● Data:
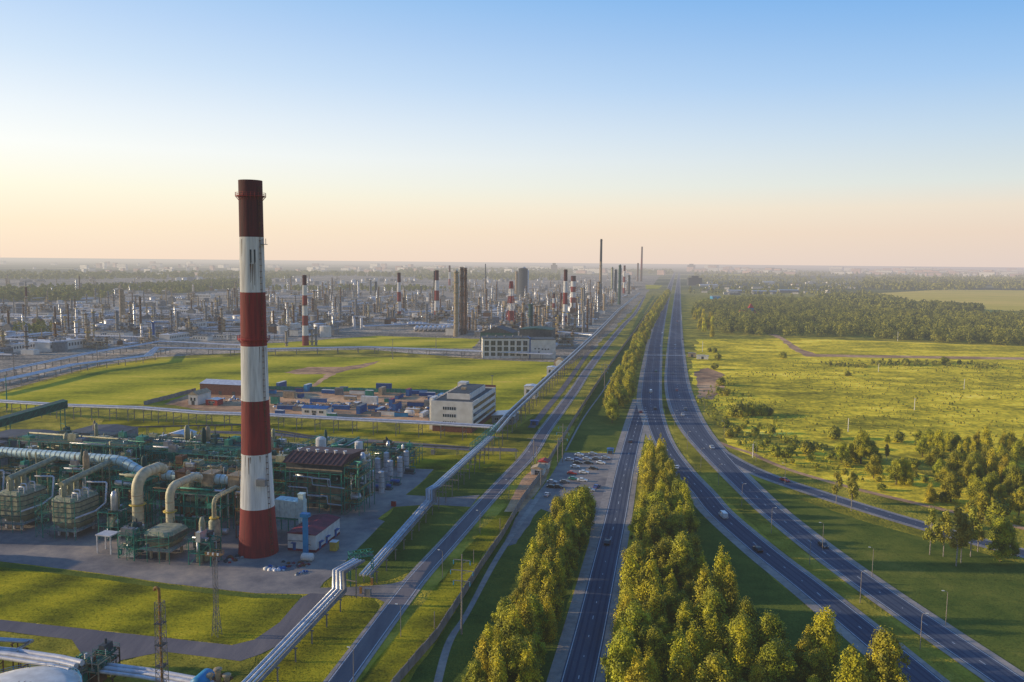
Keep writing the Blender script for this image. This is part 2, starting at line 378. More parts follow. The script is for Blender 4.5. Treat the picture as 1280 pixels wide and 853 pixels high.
sheet('verge', [(448, 853), (500, 790), (560, 715), (600, 665), (640, 625), (652, 625), (605, 690), (548, 790), (505, 850), (480, 885), (425, 885)], .04, mLawn, amp=.3, step=4)
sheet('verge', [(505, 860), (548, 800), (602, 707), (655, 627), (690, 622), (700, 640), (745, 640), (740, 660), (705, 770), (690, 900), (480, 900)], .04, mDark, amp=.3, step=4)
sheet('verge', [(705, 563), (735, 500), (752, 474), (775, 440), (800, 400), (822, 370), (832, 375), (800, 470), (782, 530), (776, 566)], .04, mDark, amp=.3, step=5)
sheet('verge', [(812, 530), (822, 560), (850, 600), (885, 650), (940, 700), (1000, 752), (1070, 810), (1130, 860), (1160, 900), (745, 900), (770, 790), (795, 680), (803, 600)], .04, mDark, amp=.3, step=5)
# median and roadside turf round the curved carriageways
sheet('median', [(825, 440), (832, 440), (831, 480), (842, 520), (862, 550), (890, 580), (940, 630), (1000, 685), (1080, 750), (1160, 812), (1230, 870), (1190, 870), (1090, 778), (1010, 716), (950, 665), (890, 605), (852, 560), (832, 520), (824, 480)], .035, mGrassBase, amp=.3, step=5)
sheet('verge', [(915, 585), (960, 608), (1020, 632), (1090, 655), (1160, 674), (1222, 690), (1320, 715), (1400, 930), (1280, 850), (1160, 778), (1080, 724), (1000, 665), (955, 626), (925, 598)], .035, mDark, amp=.4, step=5)  # toned dark to carry the shade of the tree strips
# hard surfaces
sheet('concrete_apron', [(-60, 696), (-60, 590), (100, 560), (340, 556), (470, 570), (512, 586), (542, 587), (528, 602), (507, 619), (560, 622), (600, 619), (588, 634), (536, 631), (492, 634), (472, 649), (481, 652), (436, 697), (418, 718), (405, 728), (400, 735), (440, 734), (490, 730), (520, 722), (512, 740), (485, 755), (470, 748), (430, 744), (320, 742), (212, 730), (125, 717), (0, 702)], .06, mConc, amp=.15, step=4)
sheet('side_road', [(-60, 770), (0, 775), (100, 786), (200, 797), (290, 807), (318, 800), (350, 778), (376, 748), (388, 742), (432, 744), (398, 768), (372, 795), (326, 818), (300, 827), (205, 815), (150, 826), (100, 872), (80, 872), (110, 830), (90, 800), (0, 789), (-60, 785)], .075, mAsph2, amp=.1, step=4)
sheet('site_road', [(250, 538), (342, 541), (455, 549), (590, 559), (645, 561), (648, 565), (590, 564), (455, 554), (342, 545), (250, 541)], .07, mAsph2, amp=.1, step=4)
sheet('refinery_yard', [(-400, 480), (-400, 352), (0, 346), (300, 341), (640, 343), (825, 345), (806, 370), (790, 388), (760, 418), (740, 440), (715, 455), (600, 449), (460, 437), (330, 440), (196, 447), (120, 458), (60, 474), (0, 490)], .02, mYard, amp=3, step=30)
sheet('construction_yard', [(205, 505), (250, 488), (345, 484), (400, 487), (574, 491), (560, 512), (536, 530), (345, 520), (260, 514)], .05, mDirt, amp=1., step=5)
sheet('dirt_patch', [(355, 466), (385, 459), (430, 459), (478, 451), (460, 458), (420, 467), (395, 483), (385, 484), (408, 468), (370, 468)], .05, mDirt, amp=1.5, step=8)
sheet('dirt_patch', [(960, 418), (975, 424), (990, 437), (1008, 446), (1280, 450), (1280, 447), (1020, 443), (1000, 436), (982, 424), (970, 418)], .06, mDirt, amp=1.5, step=12)
sheet('dirt_patch', [(868, 465), (885, 460), (905, 468), (905, 490), (890, 500), (873, 498)], .05, mDirt, amp=2, step=8)
sheet('dirt_patch', [(628, 685), (655, 625), (690, 622), (672, 640), (645, 680)], .055, mConc, amp=.3, step=4)
sheet('parking_area', [(706, 566), (778, 567), (768, 610), (752, 660), (742, 690), (735, 690), (740, 650), (700, 645), (664, 632), (668, 622), (688, 596)], .062, mConc, amp=.1, step=4)
sheet('gate_forecourt', [(640, 622), (652, 600), (672, 580), (690, 575), (683, 600), (668, 620), (650, 640), (630, 640)], .07, mDirt, amp=.2, step=4)
sheet('stubble_field', [(1095, 367), (1180, 362), (1500, 366), (1500, 392), (1290, 388), (1220, 391), (1200, 380), (1150, 377), (1110, 372)], .1, mCrop, amp=4, step=40)
sheet('stubble_field', [(1160, 392), (1300, 394), (1300, 402), (1200, 400)], .1, mField, amp=4, step=40)
sheet('stubble_field', [(-300, 343), (0, 342), (50, 344), (45, 347), (0, 348), (-300, 350)], .3, mCrop, amp=14, step=140)
sheet('stubble_field', [(806, 356), (828, 357), (824, 361), (808, 362)], .1, mField, amp=5, step=40)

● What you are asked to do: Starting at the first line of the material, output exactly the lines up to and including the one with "566)], .04, mDark, amp=.3, step=5)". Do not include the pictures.

● Result of this task:
Keep writing the Blender script for this image. This is part 2, starting at line 378. More parts follow. The script is for Blender 4.5. Treat the picture as 1280 pixels wide and 853 pixels high.
sheet('verge', [(448, 853), (500, 790), (560, 715), (600, 665), (640, 625), (652, 625), (605, 690), (548, 790), (505, 850), (480, 885), (425, 885)], .04, mLawn, amp=.3, step=4)
sheet('verge', [(505, 860), (548, 800), (602, 707), (655, 627), (690, 622), (700, 640), (745, 640), (740, 660), (705, 770), (690, 900), (480, 900)], .04, mDark, amp=.3, step=4)
sheet('verge', [(705, 563), (735, 500), (752, 474), (775, 440), (800, 400), (822, 370), (832, 375), (800, 470), (782, 530), (776, 566)], .04, mDark, amp=.3, step=5)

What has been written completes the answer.